━━ Supplied records

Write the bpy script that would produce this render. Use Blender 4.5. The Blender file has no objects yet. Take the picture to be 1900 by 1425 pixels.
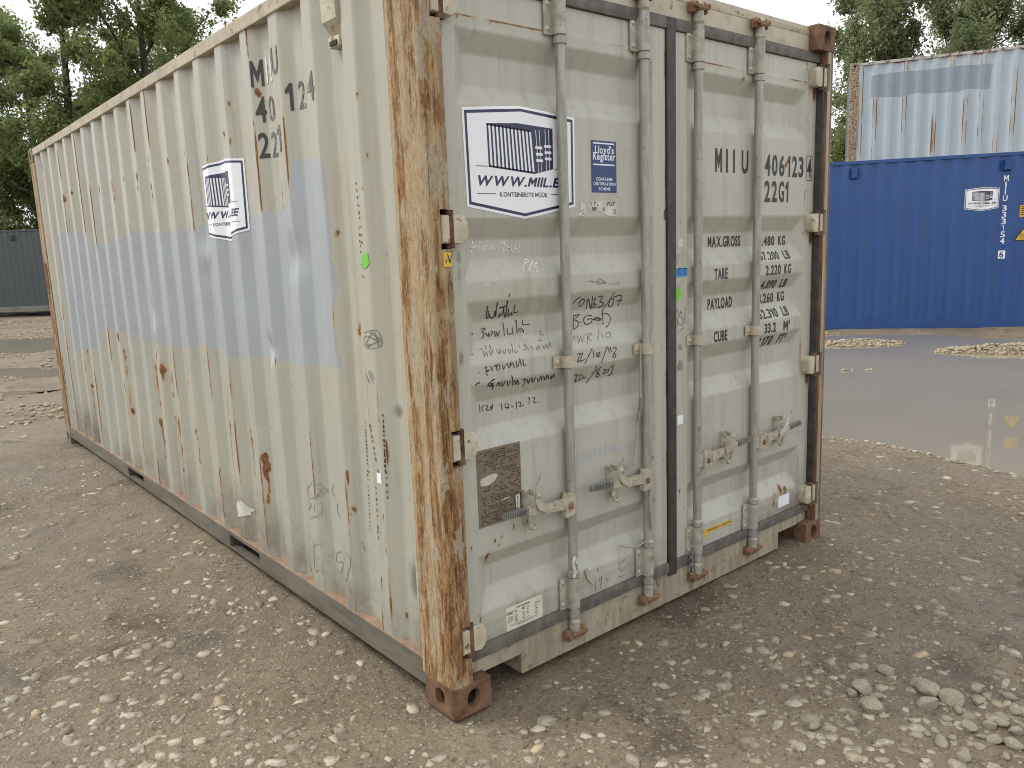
import bpy, bmesh, math, random
import numpy as np
from mathutils import Vector, Matrix, Euler

random.seed(7)
RNG = np.random.default_rng(11)
scene = bpy.context.scene
COL = scene.collection

# ------------------------------------------------------------------ camera
cam_data = bpy.data.cameras.new('camera')
cam_data.sensor_width = 36.0
cam_data.lens = 27.7846
cam_data.clip_start = 0.05
cam_data.clip_end = 2000.0
cam = bpy.data.objects.new('camera', cam_data)
cam.location = (-1.40750, -2.05275, 1.60352)
cam.rotation_euler = (1.3999291, 0.0373975, -0.7030248)
COL.objects.link(cam)
scene.camera = cam

# ------------------------------------------------------------------ world (overcast) and sun
SUN_EL, SUN_AZ = 50.0, 131.0          # azimuth of the place the light comes from, degrees from +x towards +y
scene.view_settings.view_transform = 'Standard'
scene.view_settings.look = 'None'
scene.view_settings.exposure = 0.74
scene.view_settings.gamma = 1.0
scene.cycles.filter_width = 1.0
world = bpy.data.worlds.new('World')
scene.world = world
world.use_nodes = True
wt = world.node_tree
wt.nodes.clear()
w_out = wt.nodes.new('ShaderNodeOutputWorld')
w_bg = wt.nodes.new('ShaderNodeBackground')
w_sky = wt.nodes.new('ShaderNodeTexSky')
w_sky.sky_type = 'NISHITA'
w_sky.sun_disc = False
w_sky.sun_elevation = math.radians(SUN_EL)
w_sky.sun_rotation = math.radians(90.0 - SUN_AZ)
w_tc = wt.nodes.new('ShaderNodeTexCoord')
w_map = wt.nodes.new('ShaderNodeMapping')
w_map.inputs['Scale'].default_value = (1.2, 1.2, 3.2)
w_n = wt.nodes.new('ShaderNodeTexNoise')
w_n.inputs['Scale'].default_value = 1.7
w_n.inputs['Detail'].default_value = 6.0
w_n.inputs['Roughness'].default_value = 0.55
w_r = wt.nodes.new('ShaderNodeValToRGB')
w_r.color_ramp.elements[0].position = 0.30
w_r.color_ramp.elements[0].color = (0.74, 0.78, 0.83, 1)
w_r.color_ramp.elements[1].position = 0.62
w_r.color_ramp.elements[1].color = (1.0, 0.985, 0.955, 1)
w_mul = wt.nodes.new('ShaderNodeVectorMath')
w_mul.operation = 'SCALE'
w_mul.inputs['Scale'].default_value = 11.5
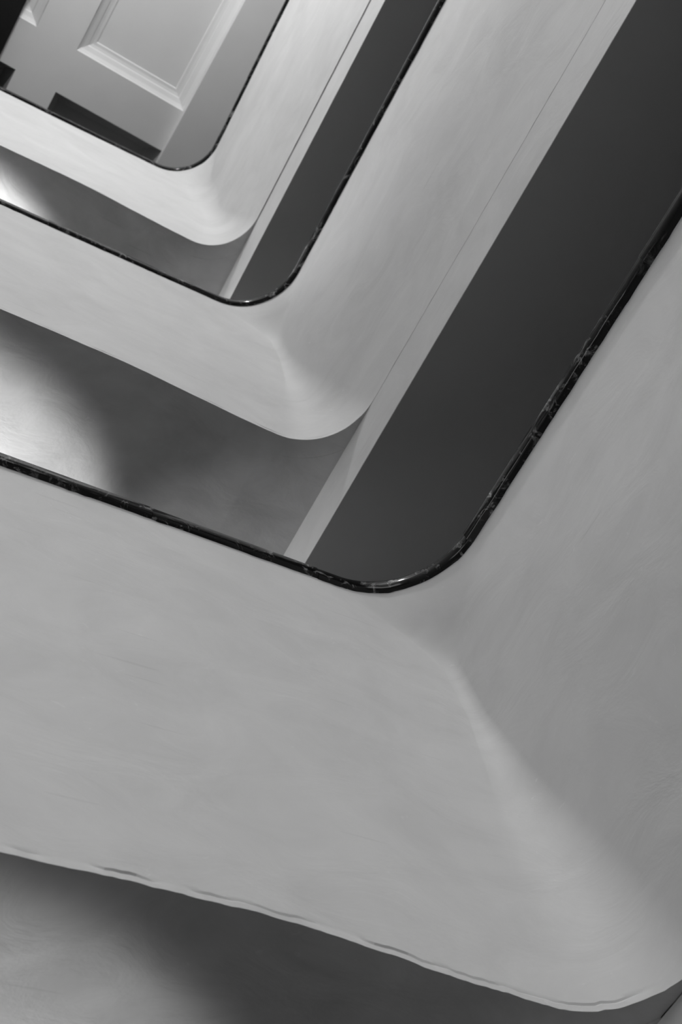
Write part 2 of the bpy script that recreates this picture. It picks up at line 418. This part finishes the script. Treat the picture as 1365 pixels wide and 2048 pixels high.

━━━━

**Task objective**
Restate exactly, please, only the lines between the start of the data and the line containing "w_mul.inputs['Scale'].default_value = 11.5", both ends included, skipping the pictures.

**Answer**
Write the bpy script that would produce this render. Use Blender 4.5. The Blender file has no objects yet. Take the picture to be 1900 by 1425 pixels.
import bpy, bmesh, math, random
import numpy as np
from mathutils import Vector, Matrix, Euler

random.seed(7)
RNG = np.random.default_rng(11)
scene = bpy.context.scene
COL = scene.collection

# ------------------------------------------------------------------ camera
cam_data = bpy.data.cameras.new('camera')
cam_data.sensor_width = 36.0
cam_data.lens = 27.7846
cam_data.clip_start = 0.05
cam_data.clip_end = 2000.0
cam = bpy.data.objects.new('camera', cam_data)
cam.location = (-1.40750, -2.05275, 1.60352)
cam.rotation_euler = (1.3999291, 0.0373975, -0.7030248)
COL.objects.link(cam)
scene.camera = cam

# ------------------------------------------------------------------ world (overcast) and sun
SUN_EL, SUN_AZ = 50.0, 131.0          # azimuth of the place the light comes from, degrees from +x towards +y
scene.view_settings.view_transform = 'Standard'
scene.view_settings.look = 'None'
scene.view_settings.exposure = 0.74
scene.view_settings.gamma = 1.0
scene.cycles.filter_width = 1.0
world = bpy.data.worlds.new('World')
scene.world = world
world.use_nodes = True
wt = world.node_tree
wt.nodes.clear()
w_out = wt.nodes.new('ShaderNodeOutputWorld')
w_bg = wt.nodes.new('ShaderNodeBackground')
w_sky = wt.nodes.new('ShaderNodeTexSky')
w_sky.sky_type = 'NISHITA'
w_sky.sun_disc = False
w_sky.sun_elevation = math.radians(SUN_EL)
w_sky.sun_rotation = math.radians(90.0 - SUN_AZ)
w_tc = wt.nodes.new('ShaderNodeTexCoord')
w_map = wt.nodes.new('ShaderNodeMapping')
w_map.inputs['Scale'].default_value = (1.2, 1.2, 3.2)
w_n = wt.nodes.new('ShaderNodeTexNoise')
w_n.inputs['Scale'].default_value = 1.7
w_n.inputs['Detail'].default_value = 6.0
w_n.inputs['Roughness'].default_value = 0.55
w_r = wt.nodes.new('ShaderNodeValToRGB')
w_r.color_ramp.elements[0].position = 0.30
w_r.color_ramp.elements[0].color = (0.74, 0.78, 0.83, 1)
w_r.color_ramp.elements[1].position = 0.62
w_r.color_ramp.elements[1].color = (1.0, 0.985, 0.955, 1)
w_mul = wt.nodes.new('ShaderNodeVectorMath')
w_mul.operation = 'SCALE'
w_mul.inputs['Scale'].default_value = 11.5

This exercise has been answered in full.